Murillo structured the course syllabus to incorporate community-event planning along with standard field experience and observations. Students considered challenges to making families feel welcome at neighborhood schools and welcome to support their children. Just a few among those challenges are parental intimidation about visiting schools, uncertainty about making suggestions or asking questions of teachers and doubt in the value of participation.
“I talked to my students about what successful existing schools do outside the classroom, which generally includes letting your guard down and having real conversations with parents and families. If administrators are well-supported by staff, and teachers feel well-supported in reaching out to families, you can feel a good climate when you walk in the door, and school climate is a huge part of family engagement. I wanted them to see a good model.”
Murillo found a good model in Soddy Elementary School in Hamilton County. “The school principal, Kim Roden, is remarkable,” Murillo says. “She greets all the families by their names. She gives hugs and high fives to the kids. She is very engaging and warm and is a great example to our students.”
The school hosts a family night in March and a fall festival, which Murillo’s students got involved with in the fall 2018 semester. “I said, ‘Let’s look at something that can get messy, and that’s OK—not highly academic, but just fun,” she says. “They came up with ideas for a variety of interactive stations, including making ‘magnetic slime.’”

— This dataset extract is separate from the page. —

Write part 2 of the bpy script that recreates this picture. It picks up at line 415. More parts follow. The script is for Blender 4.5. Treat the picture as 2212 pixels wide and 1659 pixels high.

Magnetic slime—think “slime” as in a thick but malleable substance akin to Silly Putty—changes shape in response to the proximity of a magnet. Ingredients include mostly household products such as liquid starch and school glue, but iron oxide powder is the ingredient that makes it responsive to magnets, which also have to be special, neodymium (rare earth) magnets.
Grant funding of $800 (high-impact practices grants can be up to $2,000 each) enabled Murillo’s students to have materials for magnetic slime, along with seeds, soil, cotton balls, glass jars and a variety of items for everything from “tornado in a jar” to making clouds form.
“They loved it,” Murillo says. “The event featured a series of interactive stations and the goal for the stations was to follow a central theme of scientific inquiry—not the scientific method, but something to explore. It was a great experience that went even better than I expected, and it took a lot of effort for the students to plan. They did a great job collaborating on a like-minded goal.”
Murillo says her UTC students benefited from firsthand experience in going beyond the traditional role of teacher. The experiential learning design—extensive journaling to assess pre-course assumptions versus post-course understanding—facilitated insights into effective engagement with both pupils and their parents.
“For my class, it was essential for them to have this experiential-learning option,” Murillo says. “It also helps to demonstrate the presence and value of soft skills in education: learning about themselves and their challenges to being sociable and effectively engaging with parents and families.”
While they got the benefit of meeting teachers who enjoy their work, Murillo says her students also served to demonstrate the value of pursuing higher education to a student population that may not receive that message routinely.
“I know that the principal is very happy to have UTC students come all the way to Soddy, and we noticed there that not a lot of kids are thinking about or in families being encouraged to go to college. It’s really important for Ms. Roden’s pupils to see UTC students in her classrooms and to have the opportunity to talk to our students about college.”
Roden, in her seventh year as Soddy Elementary principal, agrees.
“When we’re talking about ‘future-ready,’ a lot of kids in rural areas don’t know about all the possibilities available to them.” Roden says Soddy Elementary takes advantage of UTC’s “CK Now! College Knowledge for Now” opportunity for schoolchildren to visit campus and learn about higher-education options.
“That allows them to cross the dam,” she says, referring to the community’s location in rural Hamilton County northwest of Lake Chickamauga. “But we have to do all we can in trying to be a future-ready district and CK Now! lets our kids know more about what’s available, and the UTC students who come here are good examples of what our students can do and could do. The UTC interactive stations were a really big hit, too. We surveyed our students and that activity was their No. 1 favorite, and they definitely want the UTC students to come back.”
And if Soddy Elementary officials discover, by their on-site contributions, the capability of Murillo’s students such that it helps with their getting hired eventually, that’s a happy bonus, she says.
“The whole experience has been very rewarding for me. I really enjoyed seeing the students engaged in a different setting, and it solidified my belief that their experience outside the classroom is important.”
UTC’s Walker Center for Teaching and Learning funds faculty proposals to develop and improve high-impact practices in their courses. High-impact practices, as described by the Association of American Colleges and Universities, focus on specific types of active learning practices that, according to research, is shown to have significant positive effects on student learning outcomes. Active learning refers to a variety of classroom practices used to improve student engagement.